## EXERCISE INSTRUCTIONS
Copy out exactly the lines spanning the line with "Generate a Blender" to the line with "S.camera = co", inclusive, from the data underneath, with no pictures.

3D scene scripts
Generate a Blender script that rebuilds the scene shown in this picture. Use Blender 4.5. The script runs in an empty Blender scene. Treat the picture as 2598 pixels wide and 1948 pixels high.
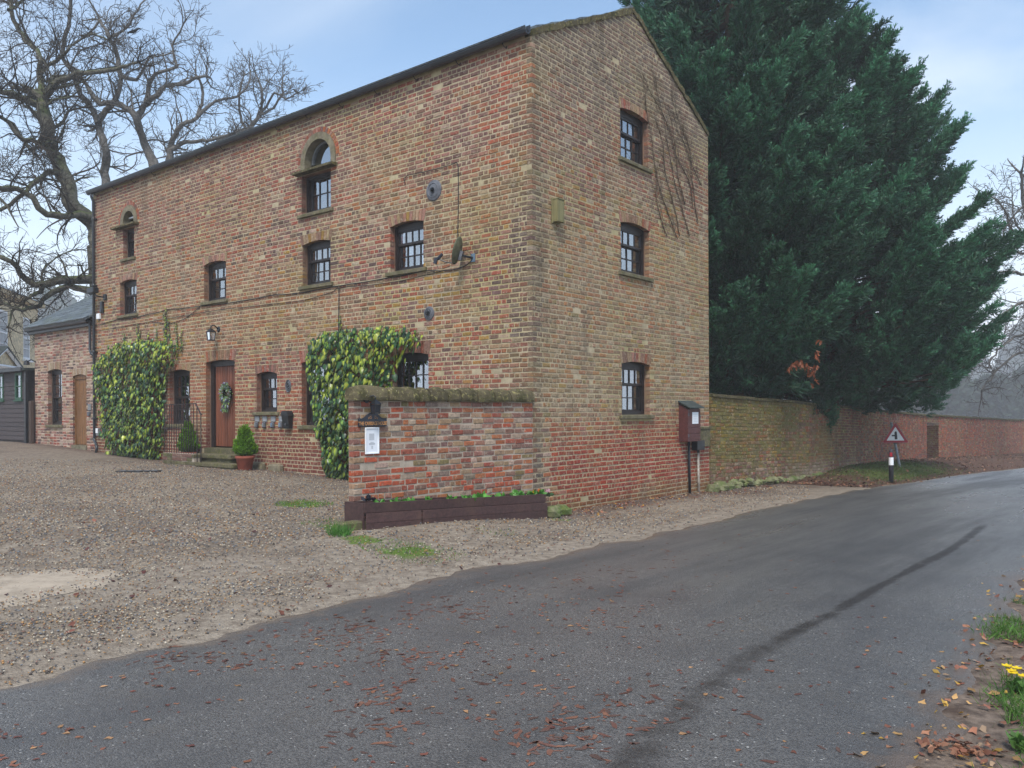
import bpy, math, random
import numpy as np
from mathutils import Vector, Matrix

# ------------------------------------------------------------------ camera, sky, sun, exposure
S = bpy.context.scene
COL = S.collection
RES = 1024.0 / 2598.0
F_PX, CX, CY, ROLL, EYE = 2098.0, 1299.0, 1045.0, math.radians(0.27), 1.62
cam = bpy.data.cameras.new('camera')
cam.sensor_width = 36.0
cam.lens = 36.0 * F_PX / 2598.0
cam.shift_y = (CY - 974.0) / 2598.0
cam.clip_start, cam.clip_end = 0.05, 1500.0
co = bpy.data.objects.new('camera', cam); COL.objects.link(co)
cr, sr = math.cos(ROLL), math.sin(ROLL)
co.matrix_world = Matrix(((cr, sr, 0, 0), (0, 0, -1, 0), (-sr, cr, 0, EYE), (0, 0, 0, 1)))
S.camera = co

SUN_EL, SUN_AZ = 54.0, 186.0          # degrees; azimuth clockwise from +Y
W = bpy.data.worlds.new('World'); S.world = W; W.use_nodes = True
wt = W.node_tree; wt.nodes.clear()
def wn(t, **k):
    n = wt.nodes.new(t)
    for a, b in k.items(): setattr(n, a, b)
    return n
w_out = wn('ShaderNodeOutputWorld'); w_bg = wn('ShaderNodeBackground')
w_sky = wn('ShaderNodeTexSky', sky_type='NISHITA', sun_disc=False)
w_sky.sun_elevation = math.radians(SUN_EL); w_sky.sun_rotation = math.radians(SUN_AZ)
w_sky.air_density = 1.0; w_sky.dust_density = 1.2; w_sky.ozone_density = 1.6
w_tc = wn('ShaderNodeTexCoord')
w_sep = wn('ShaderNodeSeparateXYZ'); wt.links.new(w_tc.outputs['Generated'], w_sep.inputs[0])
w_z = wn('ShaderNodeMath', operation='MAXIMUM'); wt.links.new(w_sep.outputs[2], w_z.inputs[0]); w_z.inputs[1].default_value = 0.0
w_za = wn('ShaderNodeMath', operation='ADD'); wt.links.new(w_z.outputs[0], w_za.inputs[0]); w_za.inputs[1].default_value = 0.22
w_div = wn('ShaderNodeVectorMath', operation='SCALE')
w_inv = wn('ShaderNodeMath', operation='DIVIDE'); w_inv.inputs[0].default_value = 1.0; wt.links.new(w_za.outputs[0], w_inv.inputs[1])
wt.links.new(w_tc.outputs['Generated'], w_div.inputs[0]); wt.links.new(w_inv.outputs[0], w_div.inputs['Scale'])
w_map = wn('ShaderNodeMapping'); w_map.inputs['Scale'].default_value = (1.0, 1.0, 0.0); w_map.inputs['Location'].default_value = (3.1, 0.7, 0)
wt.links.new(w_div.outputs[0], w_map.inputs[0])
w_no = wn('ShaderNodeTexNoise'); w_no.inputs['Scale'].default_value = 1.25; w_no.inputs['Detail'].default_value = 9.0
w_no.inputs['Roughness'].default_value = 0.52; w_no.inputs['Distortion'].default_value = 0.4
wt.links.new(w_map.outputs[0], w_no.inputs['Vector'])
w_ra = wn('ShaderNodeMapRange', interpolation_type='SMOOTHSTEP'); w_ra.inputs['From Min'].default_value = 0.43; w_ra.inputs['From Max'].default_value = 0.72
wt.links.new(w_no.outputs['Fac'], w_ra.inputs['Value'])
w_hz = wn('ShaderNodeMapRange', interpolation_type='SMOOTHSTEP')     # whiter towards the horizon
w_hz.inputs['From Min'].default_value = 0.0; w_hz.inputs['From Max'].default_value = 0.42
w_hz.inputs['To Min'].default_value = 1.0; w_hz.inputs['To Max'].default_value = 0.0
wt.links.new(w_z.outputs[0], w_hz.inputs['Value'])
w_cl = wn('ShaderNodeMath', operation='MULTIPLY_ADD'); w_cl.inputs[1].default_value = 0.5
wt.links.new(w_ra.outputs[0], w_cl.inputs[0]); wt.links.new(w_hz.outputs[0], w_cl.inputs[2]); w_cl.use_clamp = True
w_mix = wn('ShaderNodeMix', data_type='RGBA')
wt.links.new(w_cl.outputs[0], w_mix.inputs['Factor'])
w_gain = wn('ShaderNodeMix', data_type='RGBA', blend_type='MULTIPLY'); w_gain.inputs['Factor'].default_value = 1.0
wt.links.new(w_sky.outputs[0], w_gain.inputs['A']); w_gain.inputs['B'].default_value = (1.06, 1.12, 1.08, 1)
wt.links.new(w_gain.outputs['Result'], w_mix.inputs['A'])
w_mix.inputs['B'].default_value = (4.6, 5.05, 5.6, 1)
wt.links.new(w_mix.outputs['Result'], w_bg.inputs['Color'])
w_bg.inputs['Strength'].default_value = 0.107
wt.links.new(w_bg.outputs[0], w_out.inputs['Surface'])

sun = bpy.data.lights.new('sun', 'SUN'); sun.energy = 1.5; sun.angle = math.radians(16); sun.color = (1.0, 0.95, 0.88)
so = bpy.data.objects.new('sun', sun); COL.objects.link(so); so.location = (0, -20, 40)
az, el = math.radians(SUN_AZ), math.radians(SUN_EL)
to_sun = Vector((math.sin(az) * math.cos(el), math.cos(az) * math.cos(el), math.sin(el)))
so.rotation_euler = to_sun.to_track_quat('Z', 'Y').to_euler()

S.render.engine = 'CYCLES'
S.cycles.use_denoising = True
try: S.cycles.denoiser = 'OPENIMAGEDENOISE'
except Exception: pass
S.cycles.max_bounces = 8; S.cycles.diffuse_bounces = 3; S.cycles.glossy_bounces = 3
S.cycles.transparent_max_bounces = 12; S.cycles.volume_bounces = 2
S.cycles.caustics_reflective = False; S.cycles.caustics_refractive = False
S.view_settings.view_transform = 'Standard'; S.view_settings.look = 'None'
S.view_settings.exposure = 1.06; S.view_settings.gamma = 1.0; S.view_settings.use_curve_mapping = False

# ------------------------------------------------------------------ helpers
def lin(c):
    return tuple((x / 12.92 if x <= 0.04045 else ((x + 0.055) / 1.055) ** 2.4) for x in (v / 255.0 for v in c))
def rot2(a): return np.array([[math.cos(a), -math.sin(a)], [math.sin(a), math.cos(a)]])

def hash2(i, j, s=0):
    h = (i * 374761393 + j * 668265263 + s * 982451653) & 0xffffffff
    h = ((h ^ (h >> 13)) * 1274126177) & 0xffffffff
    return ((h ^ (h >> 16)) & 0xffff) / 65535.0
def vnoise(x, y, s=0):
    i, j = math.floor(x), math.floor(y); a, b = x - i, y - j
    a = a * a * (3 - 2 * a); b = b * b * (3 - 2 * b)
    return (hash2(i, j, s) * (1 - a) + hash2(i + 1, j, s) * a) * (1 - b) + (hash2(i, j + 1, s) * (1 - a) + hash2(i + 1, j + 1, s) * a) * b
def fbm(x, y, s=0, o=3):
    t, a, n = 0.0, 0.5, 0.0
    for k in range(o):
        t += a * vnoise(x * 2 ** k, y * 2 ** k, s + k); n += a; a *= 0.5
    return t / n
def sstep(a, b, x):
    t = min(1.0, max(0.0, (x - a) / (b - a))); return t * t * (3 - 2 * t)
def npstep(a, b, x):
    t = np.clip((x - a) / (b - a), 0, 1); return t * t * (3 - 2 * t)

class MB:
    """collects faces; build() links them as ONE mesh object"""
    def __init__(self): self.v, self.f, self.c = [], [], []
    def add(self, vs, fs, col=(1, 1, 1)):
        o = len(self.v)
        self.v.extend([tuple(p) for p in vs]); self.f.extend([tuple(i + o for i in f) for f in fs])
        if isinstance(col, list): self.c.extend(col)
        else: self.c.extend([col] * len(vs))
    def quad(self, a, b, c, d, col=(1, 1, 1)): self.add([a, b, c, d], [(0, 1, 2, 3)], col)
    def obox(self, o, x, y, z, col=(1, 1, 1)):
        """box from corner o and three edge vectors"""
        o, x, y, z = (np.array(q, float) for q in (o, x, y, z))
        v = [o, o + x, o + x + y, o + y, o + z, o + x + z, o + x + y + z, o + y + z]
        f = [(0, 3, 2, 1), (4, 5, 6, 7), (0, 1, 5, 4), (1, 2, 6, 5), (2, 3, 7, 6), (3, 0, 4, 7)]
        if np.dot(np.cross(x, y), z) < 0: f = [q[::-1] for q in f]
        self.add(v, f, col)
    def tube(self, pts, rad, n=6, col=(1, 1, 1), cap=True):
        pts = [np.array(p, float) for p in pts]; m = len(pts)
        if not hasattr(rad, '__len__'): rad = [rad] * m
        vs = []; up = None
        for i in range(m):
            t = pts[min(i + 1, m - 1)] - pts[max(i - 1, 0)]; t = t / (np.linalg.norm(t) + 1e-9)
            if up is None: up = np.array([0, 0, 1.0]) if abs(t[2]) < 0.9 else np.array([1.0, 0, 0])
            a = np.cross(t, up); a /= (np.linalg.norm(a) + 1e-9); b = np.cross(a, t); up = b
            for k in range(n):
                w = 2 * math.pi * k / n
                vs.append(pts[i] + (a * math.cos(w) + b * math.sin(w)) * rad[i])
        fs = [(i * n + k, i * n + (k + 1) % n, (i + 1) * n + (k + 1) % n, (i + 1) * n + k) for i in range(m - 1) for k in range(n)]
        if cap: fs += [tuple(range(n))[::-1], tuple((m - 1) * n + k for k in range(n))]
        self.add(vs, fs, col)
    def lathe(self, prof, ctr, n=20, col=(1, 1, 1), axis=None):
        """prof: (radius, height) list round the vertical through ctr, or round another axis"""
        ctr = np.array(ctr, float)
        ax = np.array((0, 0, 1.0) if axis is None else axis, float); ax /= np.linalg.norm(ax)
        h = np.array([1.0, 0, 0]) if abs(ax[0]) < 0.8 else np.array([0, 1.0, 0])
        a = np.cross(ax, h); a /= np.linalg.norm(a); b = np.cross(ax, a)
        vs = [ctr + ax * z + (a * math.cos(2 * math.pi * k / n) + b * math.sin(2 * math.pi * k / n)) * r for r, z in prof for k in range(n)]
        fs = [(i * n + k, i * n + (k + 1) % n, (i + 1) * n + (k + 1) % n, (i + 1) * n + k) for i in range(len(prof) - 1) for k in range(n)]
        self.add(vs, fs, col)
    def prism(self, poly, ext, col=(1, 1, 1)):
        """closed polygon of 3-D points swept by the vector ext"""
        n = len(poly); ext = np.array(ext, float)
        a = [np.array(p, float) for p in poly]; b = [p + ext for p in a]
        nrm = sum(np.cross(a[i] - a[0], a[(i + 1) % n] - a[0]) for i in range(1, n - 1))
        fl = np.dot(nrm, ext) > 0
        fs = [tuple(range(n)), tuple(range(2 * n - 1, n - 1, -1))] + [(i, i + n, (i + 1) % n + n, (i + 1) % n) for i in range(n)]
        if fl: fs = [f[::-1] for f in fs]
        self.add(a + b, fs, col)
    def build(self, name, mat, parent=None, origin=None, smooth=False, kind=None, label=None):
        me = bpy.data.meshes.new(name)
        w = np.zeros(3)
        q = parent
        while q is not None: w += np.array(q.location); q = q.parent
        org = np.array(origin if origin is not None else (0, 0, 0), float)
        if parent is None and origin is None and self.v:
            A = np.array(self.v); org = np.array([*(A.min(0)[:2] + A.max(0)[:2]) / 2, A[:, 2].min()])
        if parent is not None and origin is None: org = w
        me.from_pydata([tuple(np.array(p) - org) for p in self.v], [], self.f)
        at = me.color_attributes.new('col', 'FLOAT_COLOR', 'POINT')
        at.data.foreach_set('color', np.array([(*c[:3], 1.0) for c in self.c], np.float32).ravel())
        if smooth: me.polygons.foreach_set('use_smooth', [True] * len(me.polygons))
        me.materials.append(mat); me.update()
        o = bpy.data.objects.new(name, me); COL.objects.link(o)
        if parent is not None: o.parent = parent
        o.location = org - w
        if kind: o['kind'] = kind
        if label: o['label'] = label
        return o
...
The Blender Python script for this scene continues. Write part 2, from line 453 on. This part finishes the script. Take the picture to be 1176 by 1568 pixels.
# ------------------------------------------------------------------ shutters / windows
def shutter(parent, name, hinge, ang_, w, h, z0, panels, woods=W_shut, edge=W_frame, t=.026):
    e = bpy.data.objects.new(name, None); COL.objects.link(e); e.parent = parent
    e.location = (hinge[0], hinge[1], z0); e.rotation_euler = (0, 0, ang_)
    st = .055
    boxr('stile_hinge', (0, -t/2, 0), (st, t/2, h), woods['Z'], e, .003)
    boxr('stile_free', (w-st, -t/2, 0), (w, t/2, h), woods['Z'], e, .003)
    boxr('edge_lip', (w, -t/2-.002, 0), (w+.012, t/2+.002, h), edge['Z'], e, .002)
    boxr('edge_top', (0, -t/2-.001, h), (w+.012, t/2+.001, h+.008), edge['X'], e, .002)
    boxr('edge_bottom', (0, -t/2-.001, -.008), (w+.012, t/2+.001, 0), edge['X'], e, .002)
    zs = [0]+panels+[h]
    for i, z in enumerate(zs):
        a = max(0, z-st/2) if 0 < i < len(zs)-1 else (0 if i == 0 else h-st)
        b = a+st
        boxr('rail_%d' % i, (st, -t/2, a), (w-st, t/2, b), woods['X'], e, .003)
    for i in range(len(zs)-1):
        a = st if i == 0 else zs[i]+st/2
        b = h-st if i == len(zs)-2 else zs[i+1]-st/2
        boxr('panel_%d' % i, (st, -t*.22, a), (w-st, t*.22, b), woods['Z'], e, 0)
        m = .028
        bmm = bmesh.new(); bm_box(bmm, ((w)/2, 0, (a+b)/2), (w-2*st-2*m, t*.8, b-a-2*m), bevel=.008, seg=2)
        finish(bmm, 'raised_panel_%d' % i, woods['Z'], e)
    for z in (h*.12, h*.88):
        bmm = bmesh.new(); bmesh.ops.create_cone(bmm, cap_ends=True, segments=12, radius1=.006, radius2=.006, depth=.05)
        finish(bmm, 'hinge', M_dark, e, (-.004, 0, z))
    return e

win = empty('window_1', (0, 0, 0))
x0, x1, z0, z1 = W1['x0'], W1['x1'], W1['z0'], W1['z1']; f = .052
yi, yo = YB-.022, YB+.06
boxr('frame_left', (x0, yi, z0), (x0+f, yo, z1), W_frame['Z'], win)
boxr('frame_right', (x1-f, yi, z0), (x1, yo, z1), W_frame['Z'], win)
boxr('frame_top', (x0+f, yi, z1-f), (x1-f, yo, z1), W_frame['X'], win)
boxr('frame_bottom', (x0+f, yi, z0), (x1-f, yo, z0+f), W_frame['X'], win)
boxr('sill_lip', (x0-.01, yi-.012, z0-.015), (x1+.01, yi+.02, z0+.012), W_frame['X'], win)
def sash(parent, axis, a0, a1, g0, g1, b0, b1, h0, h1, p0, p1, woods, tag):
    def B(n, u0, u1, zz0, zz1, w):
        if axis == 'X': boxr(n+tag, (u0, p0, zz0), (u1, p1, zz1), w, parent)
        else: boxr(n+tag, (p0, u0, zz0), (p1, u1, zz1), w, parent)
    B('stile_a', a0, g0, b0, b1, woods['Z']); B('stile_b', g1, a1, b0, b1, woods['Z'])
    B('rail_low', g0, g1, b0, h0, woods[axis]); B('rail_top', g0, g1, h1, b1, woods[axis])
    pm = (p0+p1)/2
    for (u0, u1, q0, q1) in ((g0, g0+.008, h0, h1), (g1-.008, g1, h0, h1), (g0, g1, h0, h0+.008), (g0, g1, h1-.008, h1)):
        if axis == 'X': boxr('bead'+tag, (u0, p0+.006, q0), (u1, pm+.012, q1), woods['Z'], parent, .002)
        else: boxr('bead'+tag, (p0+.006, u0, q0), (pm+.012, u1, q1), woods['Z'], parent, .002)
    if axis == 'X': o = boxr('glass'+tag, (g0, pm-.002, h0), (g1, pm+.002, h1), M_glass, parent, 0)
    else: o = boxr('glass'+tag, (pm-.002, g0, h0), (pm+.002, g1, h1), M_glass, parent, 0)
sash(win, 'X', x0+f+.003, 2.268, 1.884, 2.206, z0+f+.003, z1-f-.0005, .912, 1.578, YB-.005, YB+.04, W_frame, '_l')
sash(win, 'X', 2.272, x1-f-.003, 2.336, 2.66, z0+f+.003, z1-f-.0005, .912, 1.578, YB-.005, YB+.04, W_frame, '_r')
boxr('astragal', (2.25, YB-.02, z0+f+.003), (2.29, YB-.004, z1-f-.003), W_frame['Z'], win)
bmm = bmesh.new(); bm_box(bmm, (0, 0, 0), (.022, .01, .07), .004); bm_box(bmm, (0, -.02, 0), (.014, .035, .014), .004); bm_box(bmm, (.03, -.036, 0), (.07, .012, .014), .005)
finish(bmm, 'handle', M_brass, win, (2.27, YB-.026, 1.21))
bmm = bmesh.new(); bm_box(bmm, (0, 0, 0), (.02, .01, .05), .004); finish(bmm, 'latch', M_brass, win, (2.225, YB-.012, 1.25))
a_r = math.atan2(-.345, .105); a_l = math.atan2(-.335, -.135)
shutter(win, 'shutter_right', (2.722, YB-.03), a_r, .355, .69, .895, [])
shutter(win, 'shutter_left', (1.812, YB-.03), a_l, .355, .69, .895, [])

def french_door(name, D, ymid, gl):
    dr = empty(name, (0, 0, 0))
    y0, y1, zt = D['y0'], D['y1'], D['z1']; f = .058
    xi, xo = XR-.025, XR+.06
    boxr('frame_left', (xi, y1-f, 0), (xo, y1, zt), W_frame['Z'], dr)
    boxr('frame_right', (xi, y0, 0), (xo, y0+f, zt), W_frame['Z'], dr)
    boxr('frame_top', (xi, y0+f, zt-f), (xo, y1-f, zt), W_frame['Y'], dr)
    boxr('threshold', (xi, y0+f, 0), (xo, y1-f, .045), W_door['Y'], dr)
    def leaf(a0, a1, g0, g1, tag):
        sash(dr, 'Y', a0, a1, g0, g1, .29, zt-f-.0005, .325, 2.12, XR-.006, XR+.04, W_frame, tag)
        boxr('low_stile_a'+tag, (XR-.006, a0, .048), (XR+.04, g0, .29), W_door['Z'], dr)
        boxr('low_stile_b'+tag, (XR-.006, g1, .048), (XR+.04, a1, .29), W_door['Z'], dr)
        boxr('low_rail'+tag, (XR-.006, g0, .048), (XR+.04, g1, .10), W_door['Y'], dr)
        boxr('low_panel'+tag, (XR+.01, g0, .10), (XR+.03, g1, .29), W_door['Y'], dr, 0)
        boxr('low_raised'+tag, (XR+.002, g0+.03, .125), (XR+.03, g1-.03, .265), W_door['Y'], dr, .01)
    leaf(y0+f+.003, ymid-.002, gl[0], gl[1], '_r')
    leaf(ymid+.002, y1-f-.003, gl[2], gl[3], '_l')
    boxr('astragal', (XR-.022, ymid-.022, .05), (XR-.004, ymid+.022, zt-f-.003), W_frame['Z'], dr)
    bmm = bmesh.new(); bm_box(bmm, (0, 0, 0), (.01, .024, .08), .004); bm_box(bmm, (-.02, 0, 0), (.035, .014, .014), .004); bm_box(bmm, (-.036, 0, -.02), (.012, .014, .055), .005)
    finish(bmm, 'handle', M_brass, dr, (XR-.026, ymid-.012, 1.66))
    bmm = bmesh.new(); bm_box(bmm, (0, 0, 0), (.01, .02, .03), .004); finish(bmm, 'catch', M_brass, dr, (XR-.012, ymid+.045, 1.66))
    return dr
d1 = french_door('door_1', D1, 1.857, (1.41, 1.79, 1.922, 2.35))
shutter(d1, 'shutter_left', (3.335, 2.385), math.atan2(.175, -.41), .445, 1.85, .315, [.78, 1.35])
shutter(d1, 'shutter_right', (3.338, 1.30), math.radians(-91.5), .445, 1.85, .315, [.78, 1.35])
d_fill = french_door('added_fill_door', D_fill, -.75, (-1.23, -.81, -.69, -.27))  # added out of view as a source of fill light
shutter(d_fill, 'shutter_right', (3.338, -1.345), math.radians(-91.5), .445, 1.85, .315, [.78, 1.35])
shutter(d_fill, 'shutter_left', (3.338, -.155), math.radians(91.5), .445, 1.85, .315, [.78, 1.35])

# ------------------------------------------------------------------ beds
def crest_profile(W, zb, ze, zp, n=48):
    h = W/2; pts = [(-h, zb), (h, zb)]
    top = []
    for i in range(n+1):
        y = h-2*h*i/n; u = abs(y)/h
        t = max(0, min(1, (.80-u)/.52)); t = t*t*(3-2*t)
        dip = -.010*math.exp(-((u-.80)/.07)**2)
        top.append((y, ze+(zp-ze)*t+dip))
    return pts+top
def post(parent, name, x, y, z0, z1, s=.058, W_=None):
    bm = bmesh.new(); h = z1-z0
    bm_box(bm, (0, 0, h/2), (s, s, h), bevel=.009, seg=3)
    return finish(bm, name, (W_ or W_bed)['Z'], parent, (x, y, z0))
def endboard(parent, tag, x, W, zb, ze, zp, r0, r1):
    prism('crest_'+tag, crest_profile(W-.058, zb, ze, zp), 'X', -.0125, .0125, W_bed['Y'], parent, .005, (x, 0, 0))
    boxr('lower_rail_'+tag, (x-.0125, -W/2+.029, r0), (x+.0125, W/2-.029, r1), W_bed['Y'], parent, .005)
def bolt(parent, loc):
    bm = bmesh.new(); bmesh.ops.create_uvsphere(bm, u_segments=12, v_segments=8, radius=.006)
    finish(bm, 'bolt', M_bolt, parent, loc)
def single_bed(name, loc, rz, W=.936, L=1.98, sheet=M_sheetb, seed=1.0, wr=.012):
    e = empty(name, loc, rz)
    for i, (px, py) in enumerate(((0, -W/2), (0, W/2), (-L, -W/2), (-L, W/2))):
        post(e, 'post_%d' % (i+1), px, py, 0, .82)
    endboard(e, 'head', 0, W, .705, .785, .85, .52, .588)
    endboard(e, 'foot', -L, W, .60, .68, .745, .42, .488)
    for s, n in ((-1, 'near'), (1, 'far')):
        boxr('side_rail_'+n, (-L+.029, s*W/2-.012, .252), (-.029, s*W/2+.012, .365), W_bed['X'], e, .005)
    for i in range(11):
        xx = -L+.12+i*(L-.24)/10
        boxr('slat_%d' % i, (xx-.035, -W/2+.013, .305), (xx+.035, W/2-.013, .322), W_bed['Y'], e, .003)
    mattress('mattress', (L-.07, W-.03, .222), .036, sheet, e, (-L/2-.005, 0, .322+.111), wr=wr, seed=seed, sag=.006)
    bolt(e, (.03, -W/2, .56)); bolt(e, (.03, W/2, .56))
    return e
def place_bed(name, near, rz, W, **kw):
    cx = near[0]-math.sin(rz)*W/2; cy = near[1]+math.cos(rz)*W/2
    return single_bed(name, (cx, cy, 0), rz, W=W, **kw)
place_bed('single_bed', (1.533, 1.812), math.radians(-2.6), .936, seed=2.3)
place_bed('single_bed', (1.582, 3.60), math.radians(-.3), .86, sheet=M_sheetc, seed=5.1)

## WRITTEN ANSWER
Generate a Blender script that rebuilds the scene shown in this picture. Use Blender 4.5. The script runs in an empty Blender scene. Treat the picture as 2598 pixels wide and 1948 pixels high.
import bpy, math, random
import numpy as np
from mathutils import Vector, Matrix

# ------------------------------------------------------------------ camera, sky, sun, exposure
S = bpy.context.scene
COL = S.collection
RES = 1024.0 / 2598.0
F_PX, CX, CY, ROLL, EYE = 2098.0, 1299.0, 1045.0, math.radians(0.27), 1.62
cam = bpy.data.cameras.new('camera')
cam.sensor_width = 36.0
cam.lens = 36.0 * F_PX / 2598.0
cam.shift_y = (CY - 974.0) / 2598.0
cam.clip_start, cam.clip_end = 0.05, 1500.0
co = bpy.data.objects.new('camera', cam); COL.objects.link(co)
cr, sr = math.cos(ROLL), math.sin(ROLL)
co.matrix_world = Matrix(((cr, sr, 0, 0), (0, 0, -1, 0), (-sr, cr, 0, EYE), (0, 0, 0, 1)))
S.camera = co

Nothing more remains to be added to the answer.